When news of the Greek debt crisis first broke in 2010, a number of German tabloids called on the country to pawn its cultural and natural heritage to pay off its debts. “Sell your islands, you bankrupt Greeks!” ran a headline of the ever tasteless Bild. “And sell the Acropolis too!” With the bailout of May 2010 in the making, the populist editors of the right-wing magazine, apparently oblivious to the historical sensitivities around the German annexation of foreign territories, stubbornly insisted: “We give you cash, you give us Corfu.”
Today, more than four years since the signing of the first memorandum of understanding, it seems that Germany’s nationalist media — along with the European investor class and the oligarchic Greek elite — are finally getting their way. Greece’s subservient government is now pushing hard to open up new frontiers for privatization, with some 77.000 state assets slated for sale, including a host of historic marinas and idyllic islands, a number of ancient palaces, and large stretches of the country’s spectacular and unspoilt coastline.
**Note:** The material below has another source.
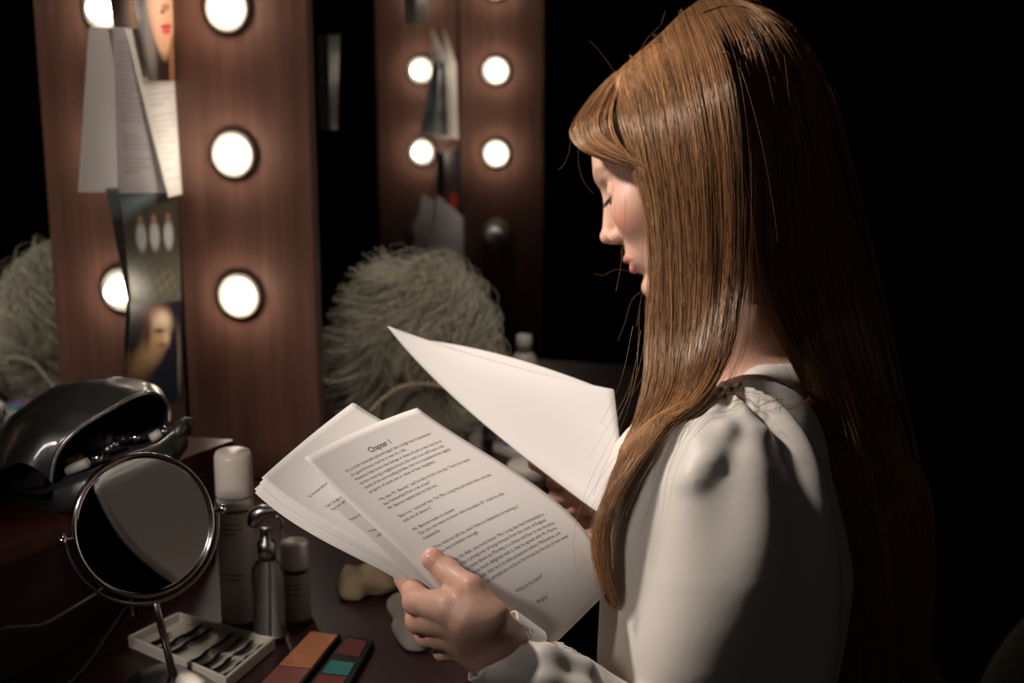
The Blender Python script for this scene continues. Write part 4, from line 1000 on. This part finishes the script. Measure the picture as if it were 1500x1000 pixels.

Earlier this year, the government announced that it would move ahead with its plans to sell off a number of beautiful buildings of great historic value at the foot of the Acropolis. The Guardian reported that “among the properties are refugee tenement blocks built to put up Greeks fleeing the Asia Minor disaster in 1922 and culture ministry offices housed in neo-classical buildings in the picturesque Plaka district … that were erected shortly after the establishment of the modern Greek state. Both are widely viewed as architectural gems.”
The announcement came on the heels of a controversial decision to rent out two of the most important archeological sites in Athens — the Stoa of Attalos, which sits in the ancient agora, and the Panathenaic Stadium — to companies for private events. Earlier, similar plans had been mooted by leading politicians of the ruling conservative party to lease out the Acropolis for photoshoots and other commercial and promotional activities.